Don't forget that the whole point of transportation under capitalism is enabling and stimulating economic activity. So sure, get rid of the airlines if you want to collapse a bunch of economic activity. Personally I'd hope for it to get replaced by high speed rail, but kinda hard to do that when economic activity is highly depressed.
There kind of is. I can make it from here in Bucharest to Paris in about 3 hours by plane, while by car I'll need about 3 days (i.e. two sleepovers till I get there). This is magical to me. To say nothing of places like the Arabian peninsula or, I don't know, the Indian subcontinent, I wouldn't even think of getting there by car as it is close to impossible (at least when it comes to a land-route to India), but taking a plane is a 6-hour flight from nearby Istanbul to Delhi.
That's.... like a pretty shocking erasure of the idea of a demand curve given the forum here.
To be glib: no, that's not how it works. Increase the price and fewer people will fly, but the demand won't drop to zero. Decrease it and you make less money per ticket but the size of the market is bigger. At some point there is a local maximum, to which the market seeks.
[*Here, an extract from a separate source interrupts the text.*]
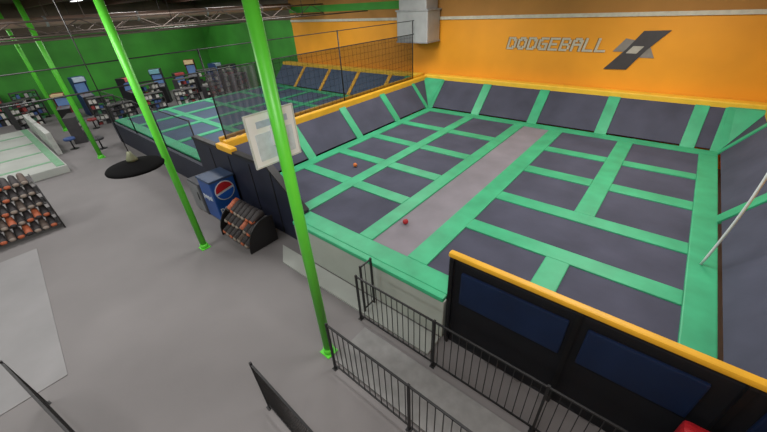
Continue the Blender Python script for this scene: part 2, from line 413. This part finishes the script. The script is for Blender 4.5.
H=thing('duct_unit',(-9.2,13.3,3.4),'plain gray galvanised duct hanging by the orange wall','ventilation duct')
box('unit_body',-9.95,-8.4,12.95,13.9,3.42,4.6,SILV,H,.05)
box('duct_riser',-9.85,-8.5,13.0,13.85,4.6,ZC,SILV,H,.03)
FLG=mat('flange',(140,142,144),.5)
box('flange',-9.98,-8.37,12.92,13.93,4.56,4.62,FLG,H); box('flange',-9.97,-8.38,12.93,13.92,3.42,3.47,FLG,H)

Lp=thing('pendant_lamp',(-7.2,1.4,2.6),'wide black dome pendant lamp hanging from ceiling','lamp')
LB=mat('lamp_black',(12,12,13),.9,.1,4,spec=.05)
lathe('lamp_shade',[(.47,0),(.475,.02),(.45,.05),(.38,.07),(.25,.1),(.1,.13),(.06,.14),(.05,.13),(.1,.11),(.25,.08),(.44,.01),(.46,0)],(-7.2,1.4,2.65),LB,Lp,48)
lathe('lamp_socket',[(.03,0),(.09,.01),(.09,.05),(.05,.12),(.03,.18)],(-7.2,1.4,2.78),mat('lamp_cap',(96,100,76),.6),Lp)
tube('suspension_rod',(-7.2,1.4,2.9),(-7.2,1.4,ZC),.008,BLK,Lp,n=8)

# ---------------- drinks cooler
cx0,cx1,cy0,cy1=-9.2,-8.5,2.95,3.63
V=thing('drinks_cooler',((cx0+cx1)/2,(cy0+cy1)/2,0),'blue drinks cooler with round red white blue emblem','drinks cooler')
box('cabinet',cx0,cx1,cy0,cy1,.08,1.24,mat('cooler_blue',(26,70,138),.4,.25,2),V,.03)
box('lid',cx0-.02,cx1+.02,cy0-.02,cy1+.02,1.24,1.3,mat('cooler_gray',(48,66,94),.4),V,.02)
box('plinth',cx0+.05,cx1-.05,cy0+.05,cy1-.05,0,.08,BLK,V)
def disc(name,face,c,r,m,off,half=None,n=40):
    pts=[]
    for i in range(n):
        t=2*math.pi*i/n; px=r*math.cos(t); pz=r*math.sin(t)
        if half=='t': pz=max(pz,.1*r+.2*px)
        if half=='b': pz=min(pz,-.15*r+.2*px)
        pts.append((cx1+off,c[0]+px,c[1]+pz))
    return extr(name,pts,(.006,0,0),m,V)
LGW=mat('label_white',(190,196,204),.5,.04,4)
cc=(cy0+cy1)/2
disc('emblem','x',(cc,.93),.27,LGW,.001)
disc('emblem','x',(cc,.93),.245,RED,.008,'t'); disc('emblem','x',(cc,.93),.245,BLUE,.008,'b')
text('lettering','pepsi',.22,LGW,(cx0+.08,cy0-.004,.7),(math.pi/2,0,0),V,.004,0,1.0,.004)
text('lettering','pepsi',.22,LGW,(cx1+.004,cy0+.06,.36),(math.pi/2,0,math.pi/2),V,.004,0,1.0,.004)
wb=thing('storage_cabinet',(-9.7,3.2,0),'low dark gray storage cabinet beside the blue cooler','cabinet')
CG=mat('cabinet_gray',(70,72,78),.5)
box('body',-10.0,-9.3,2.95,3.6,.05,1.0,CG,wb,.02); box('door',-9.96,-9.34,2.925,2.95,.1,.95,mat('cabinet_door',(110,112,116),.5),wb,.01); box('plinth',-9.96,-9.34,2.98,3.55,0,.05,BLK,wb); tube('handle',(-9.42,2.905,.5),(-9.42,2.905,.75),.012,BLK,wb,n=8)

# ---------------- shoes and racks
def shoe_mesh(m,m2):
    K=1.32
    secs=[(-.15,.04,.10),(-.13,.055,.13),(-.05,.058,.13),(.02,.058,.105),(.08,.062,.085),(.13,.055,.07),(.155,.03,.045)]
    vs=[];fs=[];n=12
    for (x,w,h) in secs:
        for i in range(n):
            t=2*math.pi*i/n; yy=w*math.cos(t); zz=h/2+h/2*math.sin(t)
            if math.sin(t)<-.3: zz=0
            vs.append((x*K,yy*K,zz*K))
    for j in range(len(secs)-1):
        for i in range(n): fs.append((j*n+i,j*n+(i+1)%n,(j+1)*n+(i+1)%n,(j+1)*n+i))
    fs.append(tuple(range(n))); fs.append(tuple(range((len(secs)-1)*n,len(secs)*n)))
    me=bpy.data.meshes.new('shoe'); me.from_pydata(vs,[],fs); me.materials.append(m); me.materials.append(m2)
    for p in me.polygons:
        p.use_smooth=True
        c=p.center
        if c.z<.03 or c.x>.18: p.material_index=1
    return me
BR=mat('brown_shoe',(84,72,66),.7,.2,8); OR=mat('orange_shoe',(172,92,62),.6,.2,8); TN=mat('tan_shoe',(140,128,120),.6,.2,8)
SM=[shoe_mesh(DSH,OR),shoe_mesh(DSH,TN),shoe_mesh(BR,TN),shoe_mesh(OR,DSH)]
def rack(loc,rot,L,tiers,lab,grp,dz=.3,h0=.12,jit=.01):
    R=thing('shoe_rack',(0,0,0),lab,'shoe rack')
    dd=.14
    for s in (0,L-.03):
        pts=[(s,-.05,0),(s,.45,0),(s,.45+(tiers-1)*dd,0),(s,.45+(tiers-1)*dd,h0+dz*tiers-.16)]
        for q in range(7):
            a=q/6*math.pi/2
            pts.append((s,.25+(tiers-1)*dd-math.sin(a)*(.3+(tiers-1)*dd),(h0+dz*(tiers-1)+.08)*math.cos(a)*1.0+.06))
        extr('side_panel',pts,(.03,0,0),BLK,R)
    for t in range(tiers):
        y=t*dd; z=h0+t*dz
        extr('shelf',[(.03,y,z),(.03,y+.36,z+.09),(.03,y+.36,z+.11),(.03,y,z+.02)],(L-.06,0,0),WOOD,R)
    R.location=loc; R.rotation_euler=(0,0,rot)
    M=Matrix.Translation(loc)@Matrix.Rotation(rot,4,'Z')
    n=int((L-.1)/.175)
    for t in range(tiers):
        for i in range(n):
            k=random.choice([0,0,1,1,2,2,0,1,3])
            o=bpy.data.objects.new('shoe',SM[k]); COL.objects.link(o)
            y=.16+t*dd; z=h0+t*dz+.02+.042+.004
            o.matrix_world=M@Matrix.Translation((.14+i*.175,y+random.uniform(-jit,jit),z))@Matrix.Rotation(math.atan2(.09,.36),4,'X')@Matrix.Rotation(-math.pi/2,4,'Z')
            nm=['dark gray orange-soled','dark gray tan-toed','brown tan-toed','bright orange'][k]
            label(o,nm+' sport shoe resting on the black shoe rack','shoe',None,grp)
rack(Vector((-12.3,-1.75,0)),math.pi/2,1.9,5,'tall black shoe rack full of dark and orange shoes','shoes on the tall rack',.29,.12)
rack(Vector((-8.05,2.72,0)),0,1.4,3,'low black shoe rack against the navy padded wall','shoes on the low rack',.27,.08)

# ---------------- pale soft play mat
T=thing('foam_play_platform',(-21,-.6,0),'pale gray foam play platform with green stripes','play platform')
box('platform',-25.5,-17.2,-3.5,1.3,0,.3,mat('foam_pale',(160,164,160),.7,.10,1),T,.03)
for x in (-24,-22,-20,-18.2): box('green_stripe',x-.09,x+.09,-3.4,1.0,.3,.31,mat('stripe_green',(110,156,124),.6),T)
box('green_stripe',-25.4,-17.3,1.0,1.25,.3,.32,mat('stripe_green',(96,160,118)),T)
for x0,x1 in ((-25.5,-23),(-22.6,-20)):
    b=box('foam_barrier',x0,x1,1.4,1.6,0,1.0,mat('foam_white',(176,178,176),.6),None,.03); label(b,'pale foam barrier block beside the play platform','barrier',None,'foam barriers')

def arcade(x,y,rot,c1,c2,nm,hs=1.0):
    A=thing('arcade_machine',(0,0,0),nm+' arcade machine with glowing screen','arcade machine','arcade machines along the wall')
    m1=mat('arc_'+nm,c1,.5); m2=mat('arcp_'+nm,c2,.4,emit=.2)
    for s in (-.36,.33):
        extr('side_panel',[(s,-.4,0),(s,.4,0),(s,.4,1.95),(s,-.25,1.95),(s,-.28,1.7),(s,-.05,1.6),(s,.0,1.15),(s,-.4,1.0)],(.03,0,0),m1,A)
    box('cabinet_front',-.33,.33,-.36,.38,0,.95,BLK,A); box('cabinet_back',-.33,.33,.1,.4,.95,1.95,m1,A)
    extr('control_panel',[(-.33,-.38,.96),(.33,-.38,.96),(.33,0,1.08),(-.33,0,1.08)],(0,0,.04),mat('control_gray',(110,110,114),.5),A)
    box('screen',-.3,.3,.06,.1,1.13,1.62,mat('screen_lit',(84,110,150),.2,emit=.5),A)
    box('marquee',-.33,.33,-.24,.1,1.72,1.93,m2,A)
    tube('joystick',(-.12,-.2,1.04),(-.12,-.2,1.16),.015,RED,A,n=8)
    A.location=(x,y,0); A.rotation_euler=(0,0,rot); A.scale=(.9,1,hs)
cs=[((110,40,44),(190,170,130),'red'),((44,66,110),(160,176,190),'blue'),((36,36,40),(190,100,100),'black'),((56,60,62),(110,160,170),'dark gray'),((60,50,60),(170,70,70),'charcoal')]
k=0
for y,dx,rr,hs in ((3.3,.5,-.4,.8),(4.6,-.3,.1,1.1),(6.8,.2,.5,.9),(8.4,.9,-.5,1.05),(9.9,.5,-.1,.8),(11.2,-.4,-.5,1.1),(12.7,.3,.4,.9)):
    arcade(-27.0+dx,y,math.pi/2+rr,*cs[k%5],hs); k+=1
def bin_shelf(x,y,rot,h,lab):
    A=thing('display_shelf',(0,0,0),lab,'shelf','display shelves')
    for s in (-.6,.57): box('side_panel',s,s+.03,-.25,.25,0,h,mat('shelf_side',(60,58,62),.6),A)
    for z in [h*i/5 for i in range(1,6)]:
        box('shelf_board',-.57,.57,-.25,.25,z-.03,z,mat('shelf_board',(70,68,70),.6),A)
    rnd=[(150,60,62),(60,86,140),(200,200,196),(150,150,150),(60,110,80),(44,44,50),(200,200,196),(110,110,116)]
    for i in range(5):
        for j in range(6):
            if random.random()<.12: continue
            c=random.choice(rnd); zz=0.004+h*i/5; x0=-.55+j*.185
            box('stock_box',x0,x0+.15,-.2,.15,zz,zz+h/5*random.uniform(.4,.8),mat('stock_%d_%d_%d'%c,c,.6),A)
    A.location=(x,y,0); A.rotation_euler=(0,0,rot)
HB='display shelf stocked with small coloured boxes'
for (x,y,r,h,l) in ((-23.6,9.0,.2,1.6,'black '),(-24.2,10.8,-.2,1.8,'tall black '),(-22.6,6.6,0,1.3,'low black '),(-22.2,11.8,.4,1.5,'black '),(-24.0,4.6,-.3,1.4,'low black '),(-22.0,9.9,.1,1.2,'low black '),(-24.6,7.2,.3,1.5,'black '),(-29.4,-1.2,0,1.8,'black '),(-29.4,0.6,0,2.0,'tall black '),(-29.4,2.2,0,1.6,'black '),(-25.3,12.8,.1,1.7,'black '),(-22.2,4.9,.2,1.2,'low black '),(-21.9,8.2,-.3,1.3,'low black '),(-21.6,2.75,1.2,1.2,'low black '),(-27.5,1.6,.4,1.4,'black ')):
    bin_shelf(x,y,math.pi/2+r,h,l+HB)
def stool(x,y,c,nm):
    A=thing('round_stool',(x,y,0),nm+' padded round stool on gray carpet','stool','coloured stools')
    lathe('seat',[(.02,.42),(.2,.42),(.22,.44),(.22,.5),(.19,.53),(.02,.54)],(x,y,0),mat('stool_'+nm,c,.5),A,20)
    tube('leg',(x,y,.02),(x,y,.42),.03,BLK,A,n=10); tube('foot_disc',(x,y,0),(x,y,.02),.17,BLK,A,n=20)
for i,(x,y) in enumerate([(-23.4,3.7),(-25.6,3.3),(-25.2,5.6),(-26.4,-.8),(-20.4,2.1),(-19.2,2.9)]):
    stool(x,y,*[((130,44,46),'red'),((50,76,130),'blue'),((60,60,64),'gray')][i%3])

# ---------------- lights
for x in (-26,-20,-14,-7.5,-.5):
    for y in (-3.5,0.2,6,10.5):
        fx=thing('ceiling_light',(x,y,5.8),'long white fluorescent ceiling fixture','ceiling light','ceiling fixtures')
        box('fixture_body',x-.75,x+.75,y-.15,y+.15,5.82,ZC,WHT,fx)
        box('diffuser',x-.7,x+.7,y-.12,y+.12,5.79,5.82,mat('diffuser',(250,250,245),.5,emit=2),fx)
        warm=(y>9 and x>-10)
        ld=bpy.data.lights.new('light','AREA'); ld.shape='RECTANGLE'; ld.size=2.2; ld.size_y=1.2
        ld.energy=(205 if warm else 168) if x>-18 else 120; ld.color=(1,.955,.88) if warm else (1,.975,.94)
        lo=bpy.data.objects.new('light',ld); lo.location=(x,y,5.75); COL.objects.link(lo)
w=bpy.data.worlds.new('w'); S.world=w; w.use_nodes=True; w.node_tree.nodes['Background'].inputs[0].default_value=(.5,.5,.5,1)

# ---------------- camera
cam=bpy.data.cameras.new('camera'); cam.sensor_width=36; cam.lens=334/767*36; cam.clip_start=.05
co=bpy.data.objects.new('camera',cam); COL.objects.link(co); S.camera=co
dA=Vector((334.5,-236,334)).normalized(); dn=Vector((31.5,517,334)).normalized()
Z=-dn; Yv=(dA-Z*dA.dot(Z)).normalized(); X=Yv.cross(Z)
right=Vector((X.x,Yv.x,Z.x)); down=Vector((X.y,Yv.y,Z.y)); fwd=Vector((X.z,Yv.z,Z.z))
M=Matrix((right,-down,-fwd)).transposed().to_4x4(); M.translation=(0,0,5); co.matrix_world=M
for o in bpy.data.objects:
    if "_o" in o: del o["_o"]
But conditions change occasionally and the equivalent supply curve is moving rapidly because of the oil shock (i.e. it's more expensive to put planes in the air to service tickets you already sold). And things like the mess with Spirit are what happens when the market readjusts: the rest of the industry will (probably) backfill some of the lost capacity, but not all of it, and prices will (probably) rise a bit to a new equilibrium.